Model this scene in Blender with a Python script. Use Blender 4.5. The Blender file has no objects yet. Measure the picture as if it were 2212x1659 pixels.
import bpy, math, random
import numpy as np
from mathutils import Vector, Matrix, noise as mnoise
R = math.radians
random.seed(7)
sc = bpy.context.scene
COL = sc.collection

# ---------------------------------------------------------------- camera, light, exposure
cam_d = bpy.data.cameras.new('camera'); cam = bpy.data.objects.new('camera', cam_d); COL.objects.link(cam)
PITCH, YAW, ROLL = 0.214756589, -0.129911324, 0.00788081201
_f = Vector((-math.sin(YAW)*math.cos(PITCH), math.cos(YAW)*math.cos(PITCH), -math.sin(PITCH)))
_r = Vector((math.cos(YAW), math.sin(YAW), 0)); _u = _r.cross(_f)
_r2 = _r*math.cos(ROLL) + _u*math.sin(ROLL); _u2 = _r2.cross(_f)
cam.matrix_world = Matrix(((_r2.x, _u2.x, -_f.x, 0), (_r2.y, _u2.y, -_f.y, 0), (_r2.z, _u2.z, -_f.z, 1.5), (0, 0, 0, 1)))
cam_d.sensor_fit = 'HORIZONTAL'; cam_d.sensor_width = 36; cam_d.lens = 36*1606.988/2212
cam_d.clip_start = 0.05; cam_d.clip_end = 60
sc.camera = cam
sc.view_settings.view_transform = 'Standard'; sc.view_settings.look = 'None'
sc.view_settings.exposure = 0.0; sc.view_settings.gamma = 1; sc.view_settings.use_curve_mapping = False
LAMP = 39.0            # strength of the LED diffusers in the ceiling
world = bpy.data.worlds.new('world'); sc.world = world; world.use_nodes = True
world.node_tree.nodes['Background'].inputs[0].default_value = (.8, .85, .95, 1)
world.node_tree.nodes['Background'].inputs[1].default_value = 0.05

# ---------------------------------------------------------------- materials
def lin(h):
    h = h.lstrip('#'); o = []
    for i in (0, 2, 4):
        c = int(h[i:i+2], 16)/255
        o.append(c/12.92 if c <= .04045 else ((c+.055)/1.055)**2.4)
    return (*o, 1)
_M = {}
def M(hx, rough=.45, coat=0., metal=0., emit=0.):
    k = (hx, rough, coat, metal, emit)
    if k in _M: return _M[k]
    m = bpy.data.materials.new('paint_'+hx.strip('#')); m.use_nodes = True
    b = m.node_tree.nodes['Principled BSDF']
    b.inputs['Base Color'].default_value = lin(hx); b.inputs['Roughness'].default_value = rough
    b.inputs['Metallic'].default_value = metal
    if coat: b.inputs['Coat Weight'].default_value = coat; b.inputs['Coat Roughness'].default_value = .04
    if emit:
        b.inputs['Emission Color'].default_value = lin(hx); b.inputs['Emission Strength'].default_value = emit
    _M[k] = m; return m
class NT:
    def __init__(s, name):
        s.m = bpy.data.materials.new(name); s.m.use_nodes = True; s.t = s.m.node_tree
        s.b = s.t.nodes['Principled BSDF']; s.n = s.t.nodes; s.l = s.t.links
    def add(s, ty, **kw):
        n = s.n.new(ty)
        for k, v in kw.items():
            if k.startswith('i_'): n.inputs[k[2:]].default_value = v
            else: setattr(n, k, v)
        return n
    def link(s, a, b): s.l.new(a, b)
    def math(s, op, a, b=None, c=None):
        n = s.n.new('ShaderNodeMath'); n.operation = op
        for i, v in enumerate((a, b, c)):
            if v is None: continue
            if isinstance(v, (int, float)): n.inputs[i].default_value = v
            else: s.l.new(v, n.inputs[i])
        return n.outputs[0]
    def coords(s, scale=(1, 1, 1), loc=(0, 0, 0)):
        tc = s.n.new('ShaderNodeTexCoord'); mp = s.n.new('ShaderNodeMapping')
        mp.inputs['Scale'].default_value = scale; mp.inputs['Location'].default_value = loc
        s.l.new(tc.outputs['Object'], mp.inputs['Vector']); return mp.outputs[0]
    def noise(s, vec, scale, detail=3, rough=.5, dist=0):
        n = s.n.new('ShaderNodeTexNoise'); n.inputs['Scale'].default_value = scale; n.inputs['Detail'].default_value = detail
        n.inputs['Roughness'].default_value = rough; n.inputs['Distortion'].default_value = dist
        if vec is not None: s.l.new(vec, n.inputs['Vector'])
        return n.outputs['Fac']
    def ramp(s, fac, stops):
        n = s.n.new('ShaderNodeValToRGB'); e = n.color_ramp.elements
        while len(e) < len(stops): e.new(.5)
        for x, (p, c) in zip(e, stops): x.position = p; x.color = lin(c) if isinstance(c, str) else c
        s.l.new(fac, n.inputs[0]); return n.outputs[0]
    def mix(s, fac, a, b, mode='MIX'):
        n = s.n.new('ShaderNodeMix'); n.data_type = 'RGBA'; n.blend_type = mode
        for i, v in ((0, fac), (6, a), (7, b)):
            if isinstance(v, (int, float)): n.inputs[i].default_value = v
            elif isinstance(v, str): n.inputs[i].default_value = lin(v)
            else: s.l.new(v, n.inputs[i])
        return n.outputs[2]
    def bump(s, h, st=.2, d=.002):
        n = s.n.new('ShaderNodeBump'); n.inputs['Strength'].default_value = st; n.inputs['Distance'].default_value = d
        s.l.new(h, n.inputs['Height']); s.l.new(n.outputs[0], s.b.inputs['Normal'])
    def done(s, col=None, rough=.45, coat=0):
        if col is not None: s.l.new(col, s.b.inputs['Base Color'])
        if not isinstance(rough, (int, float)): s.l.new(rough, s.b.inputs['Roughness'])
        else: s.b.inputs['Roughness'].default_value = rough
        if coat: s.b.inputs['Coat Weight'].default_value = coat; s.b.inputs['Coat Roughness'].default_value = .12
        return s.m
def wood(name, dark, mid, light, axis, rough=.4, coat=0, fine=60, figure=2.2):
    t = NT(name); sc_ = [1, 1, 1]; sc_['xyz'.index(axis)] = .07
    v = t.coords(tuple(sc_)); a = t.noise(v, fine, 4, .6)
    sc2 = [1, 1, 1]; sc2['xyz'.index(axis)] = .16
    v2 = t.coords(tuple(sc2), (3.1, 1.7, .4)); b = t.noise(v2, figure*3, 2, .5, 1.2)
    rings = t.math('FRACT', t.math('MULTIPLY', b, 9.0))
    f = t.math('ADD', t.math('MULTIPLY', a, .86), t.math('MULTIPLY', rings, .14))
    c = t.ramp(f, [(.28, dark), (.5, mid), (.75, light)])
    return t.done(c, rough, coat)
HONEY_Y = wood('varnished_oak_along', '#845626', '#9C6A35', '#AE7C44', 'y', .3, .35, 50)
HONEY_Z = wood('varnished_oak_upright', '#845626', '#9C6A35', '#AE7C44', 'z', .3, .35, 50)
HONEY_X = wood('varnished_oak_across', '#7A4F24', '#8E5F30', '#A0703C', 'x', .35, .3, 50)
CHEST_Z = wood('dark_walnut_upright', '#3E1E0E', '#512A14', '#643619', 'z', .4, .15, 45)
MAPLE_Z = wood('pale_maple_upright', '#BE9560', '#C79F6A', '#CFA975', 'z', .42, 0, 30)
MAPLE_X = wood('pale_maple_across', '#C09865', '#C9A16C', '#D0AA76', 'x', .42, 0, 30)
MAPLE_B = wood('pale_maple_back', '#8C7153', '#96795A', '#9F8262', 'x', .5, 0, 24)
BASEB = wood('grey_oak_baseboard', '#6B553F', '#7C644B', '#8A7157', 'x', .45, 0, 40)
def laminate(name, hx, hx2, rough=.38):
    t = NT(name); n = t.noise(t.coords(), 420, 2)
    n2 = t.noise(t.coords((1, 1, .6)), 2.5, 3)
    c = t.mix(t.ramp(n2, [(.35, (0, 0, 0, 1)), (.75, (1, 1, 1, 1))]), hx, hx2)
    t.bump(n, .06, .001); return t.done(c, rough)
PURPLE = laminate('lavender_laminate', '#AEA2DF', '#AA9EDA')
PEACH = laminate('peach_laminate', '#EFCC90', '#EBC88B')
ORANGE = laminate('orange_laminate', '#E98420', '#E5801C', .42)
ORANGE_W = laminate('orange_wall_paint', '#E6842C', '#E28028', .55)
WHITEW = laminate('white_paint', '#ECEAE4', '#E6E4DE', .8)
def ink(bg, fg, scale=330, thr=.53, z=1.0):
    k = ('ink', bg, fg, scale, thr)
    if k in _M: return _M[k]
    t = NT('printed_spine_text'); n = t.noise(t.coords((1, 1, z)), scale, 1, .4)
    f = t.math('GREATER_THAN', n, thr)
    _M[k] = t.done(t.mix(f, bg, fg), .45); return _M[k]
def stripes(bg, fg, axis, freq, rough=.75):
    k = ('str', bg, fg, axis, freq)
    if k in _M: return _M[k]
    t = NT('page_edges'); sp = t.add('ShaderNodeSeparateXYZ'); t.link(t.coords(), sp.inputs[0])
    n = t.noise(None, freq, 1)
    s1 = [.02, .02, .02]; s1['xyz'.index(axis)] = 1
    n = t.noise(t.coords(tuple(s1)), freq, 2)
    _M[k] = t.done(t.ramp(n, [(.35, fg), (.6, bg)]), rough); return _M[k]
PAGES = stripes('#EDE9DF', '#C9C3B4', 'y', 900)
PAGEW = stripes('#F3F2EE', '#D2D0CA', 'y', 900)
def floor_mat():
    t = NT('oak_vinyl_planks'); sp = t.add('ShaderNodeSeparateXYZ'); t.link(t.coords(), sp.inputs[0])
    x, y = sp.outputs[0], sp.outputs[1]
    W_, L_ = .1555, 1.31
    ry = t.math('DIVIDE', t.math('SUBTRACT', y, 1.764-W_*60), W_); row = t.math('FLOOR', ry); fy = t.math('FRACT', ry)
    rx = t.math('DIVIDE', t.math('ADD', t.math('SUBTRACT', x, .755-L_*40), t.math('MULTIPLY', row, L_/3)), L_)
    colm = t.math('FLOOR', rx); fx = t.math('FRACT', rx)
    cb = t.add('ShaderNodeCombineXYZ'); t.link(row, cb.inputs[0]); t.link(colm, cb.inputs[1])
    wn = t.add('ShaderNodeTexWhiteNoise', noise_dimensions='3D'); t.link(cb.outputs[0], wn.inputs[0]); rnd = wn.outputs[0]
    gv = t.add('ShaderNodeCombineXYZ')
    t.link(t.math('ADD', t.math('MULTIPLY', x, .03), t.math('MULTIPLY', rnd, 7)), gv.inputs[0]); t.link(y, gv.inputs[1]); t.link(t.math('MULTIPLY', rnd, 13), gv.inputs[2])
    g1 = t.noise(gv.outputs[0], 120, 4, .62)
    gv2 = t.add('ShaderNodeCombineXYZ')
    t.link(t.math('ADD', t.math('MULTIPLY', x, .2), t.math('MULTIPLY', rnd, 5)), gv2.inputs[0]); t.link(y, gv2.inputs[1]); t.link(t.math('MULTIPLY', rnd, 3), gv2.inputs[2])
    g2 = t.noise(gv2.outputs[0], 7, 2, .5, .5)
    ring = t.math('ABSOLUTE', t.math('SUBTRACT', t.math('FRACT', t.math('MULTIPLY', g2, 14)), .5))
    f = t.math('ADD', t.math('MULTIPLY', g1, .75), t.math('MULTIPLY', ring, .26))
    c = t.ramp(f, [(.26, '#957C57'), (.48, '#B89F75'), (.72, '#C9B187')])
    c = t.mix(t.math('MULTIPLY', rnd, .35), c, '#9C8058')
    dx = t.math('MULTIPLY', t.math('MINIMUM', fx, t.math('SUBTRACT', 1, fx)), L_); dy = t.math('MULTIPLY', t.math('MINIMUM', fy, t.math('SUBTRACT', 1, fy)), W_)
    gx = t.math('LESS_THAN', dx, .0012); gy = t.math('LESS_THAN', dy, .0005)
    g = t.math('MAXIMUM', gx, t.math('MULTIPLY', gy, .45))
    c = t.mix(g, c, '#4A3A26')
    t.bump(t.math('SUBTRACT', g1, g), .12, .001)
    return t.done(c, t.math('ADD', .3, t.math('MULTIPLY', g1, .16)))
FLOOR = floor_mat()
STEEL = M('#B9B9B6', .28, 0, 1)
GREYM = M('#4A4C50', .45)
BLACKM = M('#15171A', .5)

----

▸ What is asked
Include the first line, the line containing "COL = sc.collection", and every line between them, copied exactly from the material above; output no other line.

▸ The solution
Model this scene in Blender with a Python script. Use Blender 4.5. The Blender file has no objects yet. Measure the picture as if it were 2212x1659 pixels.
import bpy, math, random
import numpy as np
from mathutils import Vector, Matrix, noise as mnoise
R = math.radians
random.seed(7)
sc = bpy.context.scene
COL = sc.collection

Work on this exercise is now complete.